Student leaders step up for KWCR

Furniture in the new KWCR room covered in plastic wrap to protect it from debris.

On Sept. 15, Weber State University’s radio station, KWCR, was moved from their original office space on the second floor of Shepherd Union. Though the transition was last-minute and there were those who felt underrepresented in the decision, KWCR has moved into their new space on campus.

KWCR’s previous office space was turned into a cultural center. Adrienne Andrews, vice president for Diversity, Equity and Inclusion and chief diversity officer, has been working with the WSU student chapter of NAACP and other on-campus diversity organizations to create a space for students who may feel underrepresented on campus.

According to, WSU is 73.8% white, so diversity centers are important to represent the 26.2% of students who are not white. Students of color will be able to have a space on-campus they haven’t had before.

Professor Nathan Rodriguez, KWCR’s faculty advisor, was surprised after learning the news on Sept. 9, one week before the official eviction date. KWCR’s current space is only a fraction of the size that it was before.

Though having a space for students of color on campus is incredibly important, KWCR is still struggling with the displacement of the radio station.

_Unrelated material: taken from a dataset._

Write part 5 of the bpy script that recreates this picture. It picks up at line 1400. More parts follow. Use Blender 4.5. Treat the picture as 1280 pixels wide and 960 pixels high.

“Things have become more complicated in terms of daily operations and events,” Rodriguez said. “Instead of everything being centrally located, our gear, merchandise and physical media are scattered across three buildings. We have to make sure the building is open, find someone with keys to unlock the room for us and then carry items across campus. A basic task that would take 30 seconds before the move might take closer to 30 minutes.”

Student leaders at KWCR have stepped up and dealt with the changing of spaces. KWCR has been juggling a national conference in Baltimore and hosting their first movie night while still dealing with the recent changes.

Though the process has been difficult and frustrating for all parties, these changes have allowed student leaders to step up and show their abilities. Both the students involved in the diversity center and KWCR have found ways to make things work.

“It would have been so easy for them to be upset about the situation, but in essence they looked directly at this oncoming storm, and said ‘is that all you’ve got?’ They’ve been amazing,” Rodriguez said.

The KWCR student leaders are not the only ones who have worked hard in the face of difficulty. Andrews pointed out that the diversity leaders on campus have been working hard in their efforts for a more inclusive campus.

“Terri Hughes and other student leaders are passionate about what they are working for, for them and other students,” Andrews said. “It has not gone unnoticed and will not be in vain.”